START
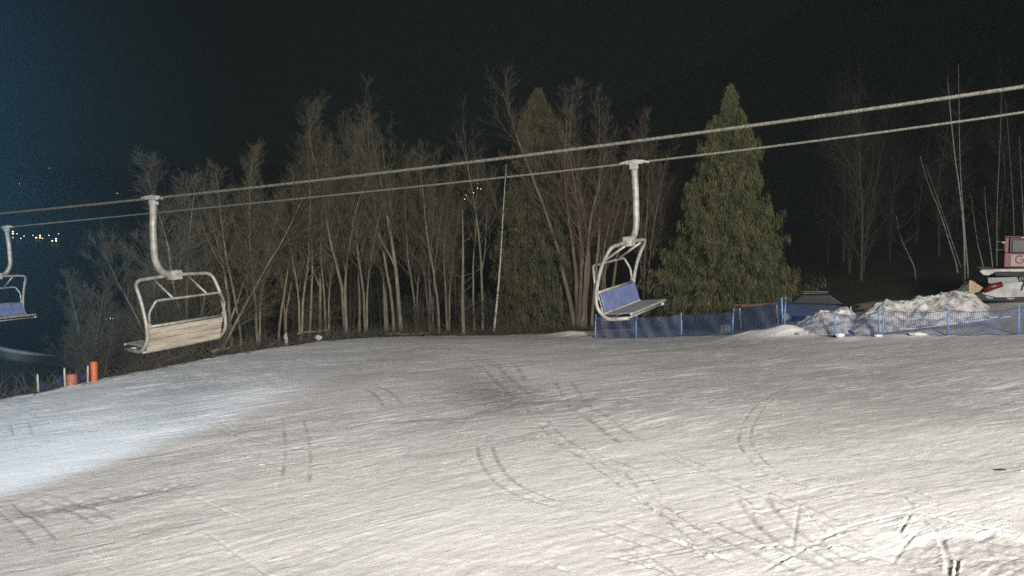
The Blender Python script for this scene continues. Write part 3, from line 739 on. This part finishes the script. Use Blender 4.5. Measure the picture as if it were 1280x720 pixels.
def lump(name, c, s, m, label, cat, seed, sub=3, flat=.7):
    import bmesh
    b = bmesh.new(); bmesh.ops.create_icosphere(b, subdivisions=sub, radius=1)
    R = random.Random(seed); o1, o2, o3 = R.uniform(0, 50), R.uniform(0, 50), R.uniform(0, 50)
    from mathutils import noise
    for v in b.verts:
        n = 1 + .45 * noise.noise(v.co * 1.3 + Vector((o1, o2, o3))) + .2 * noise.noise(v.co * 3.5 + Vector((o2, o1, o3)))
        v.co = Vector((v.co.x * s[0], v.co.y * s[1], v.co.z * s[2])) * n
    me = bpy.data.meshes.new(name); b.to_mesh(me); b.free(); me.materials.append(m)
    me.polygons.foreach_set('use_smooth', [True] * len(me.polygons))
    o = bpy.data.objects.new(name, me); COL.objects.link(o); o.location = c; tag(o, label, cat); return o
def on_snow(px, depth, dz=0):
    a = (px - 640) / F; return Vector((a * depth, depth, surf(a * depth, depth) + dz))
lump('stump', on_snow(355.5, 44.0, .25) , (.10, .10, .32), M['wood'], 'small sawn stump standing up from the brushwood bank', 'stump', 3)
lump('rock', on_snow(396, 46.2, .15), (.18, .15, .16), M['stone'], 'pale stone at the slope edge below the brushwood', 'rock', 4)
lump('snow_lump', on_snow(1053, 41.7, .10), (.22, .14, .12), M['pile'], 'round white lump of snow at the foot of the fence, left of the snow heap', 'snow lump', 5)
lump('snow_lump', on_snow(1101, 41.0, .06), (.2, .12, .07), M['pile'], 'small lump of snow at the foot of the fence, in front of the heap', 'snow lump', 6)
lump('snow_lump', on_snow(1152, 40.2, .06), (.45, .2, .09), M['pile'], 'flat lump of snow before the fence, furthest right', 'snow lump', 7)
s_ = lump('black_scrap', on_snow(1262, 17.4, .03), (.10, .04, .02), M['rubber'], 'small black scrap lying alone on the snow at lower right', 'scrap', 8, 2)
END
> Exercise
Omit every picture, then repeat the remaining data exactly as it appears above.

> Answer to this problem
The Blender Python script for this scene continues. Write part 3, from line 739 on. This part finishes the script. Use Blender 4.5. Measure the picture as if it were 1280x720 pixels.
def lump(name, c, s, m, label, cat, seed, sub=3, flat=.7):
    import bmesh
    b = bmesh.new(); bmesh.ops.create_icosphere(b, subdivisions=sub, radius=1)
    R = random.Random(seed); o1, o2, o3 = R.uniform(0, 50), R.uniform(0, 50), R.uniform(0, 50)
    from mathutils import noise
    for v in b.verts:
        n = 1 + .45 * noise.noise(v.co * 1.3 + Vector((o1, o2, o3))) + .2 * noise.noise(v.co * 3.5 + Vector((o2, o1, o3)))
        v.co = Vector((v.co.x * s[0], v.co.y * s[1], v.co.z * s[2])) * n
    me = bpy.data.meshes.new(name); b.to_mesh(me); b.free(); me.materials.append(m)
    me.polygons.foreach_set('use_smooth', [True] * len(me.polygons))
    o = bpy.data.objects.new(name, me); COL.objects.link(o); o.location = c; tag(o, label, cat); return o
def on_snow(px, depth, dz=0):
    a = (px - 640) / F; return Vector((a * depth, depth, surf(a * depth, depth) + dz))
lump('stump', on_snow(355.5, 44.0, .25) , (.10, .10, .32), M['wood'], 'small sawn stump standing up from the brushwood bank', 'stump', 3)
lump('rock', on_snow(396, 46.2, .15), (.18, .15, .16), M['stone'], 'pale stone at the slope edge below the brushwood', 'rock', 4)
lump('snow_lump', on_snow(1053, 41.7, .10), (.22, .14, .12), M['pile'], 'round white lump of snow at the foot of the fence, left of the snow heap', 'snow lump', 5)
lump('snow_lump', on_snow(1101, 41.0, .06), (.2, .12, .07), M['pile'], 'small lump of snow at the foot of the fence, in front of the heap', 'snow lump', 6)
lump('snow_lump', on_snow(1152, 40.2, .06), (.45, .2, .09), M['pile'], 'flat lump of snow before the fence, furthest right', 'snow lump', 7)
s_ = lump('black_scrap', on_snow(1262, 17.4, .03), (.10, .04, .02), M['rubber'], 'small black scrap lying alone on the snow at lower right', 'scrap', 8, 2)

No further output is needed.